The Communists’ Reform Policy
“The fight against MacDonaldism should be advanced on the lines of unemployment being made a national responsibility with a definite scale of relief; for pensions at the age of 55 years, on a scale something similar to that suggested for the unemployed; the immediate nationalisation of the credit system and the basic industries (banks, Insurance companies, electricity generating supply, mines and transport, cotton and woollen textiles, and the rapidly developing artificial silk industry).”
The above appears in the “Workers’ Life” (July 6th), as the Communist Party’s demands for the Cook-Maxton alliance to adopt as their programme.
Nationalisation of public utilities, etc., means State-ownership with the capitalists in control and capitalism being carried on.
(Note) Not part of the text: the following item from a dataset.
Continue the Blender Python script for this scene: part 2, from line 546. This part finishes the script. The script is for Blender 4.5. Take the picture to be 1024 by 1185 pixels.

This demand, together with the scales of relief for unemployed and pensions shows the utter hypocrisy and cant in the Communist attacks upon the I.L.P. which are made in Palme Dutt’s “Socialism and the Living Wage.” This book, written for and published by the Communist Party, says:
“The workers will not be tricked into the fight for Socialism. Certainly the propaganda of Socialism must start from the simplest daily needs of life of men, women and children, and the failure of capitalism to meet those needs. But at the same time it must be shown that no short cut can find the way out, no magic panaceas of pretended reforms, money-control or other trickeries, but only the conquest of the means of production by the working class, and, therefore, as the necessary condition of this, the overthrow of capitalist class power and conquest of power by the working class; and it must be shown that this class struggle will involve heavy fighting and sacrifice, demanding the strongest discipline and solidarity of the working class.”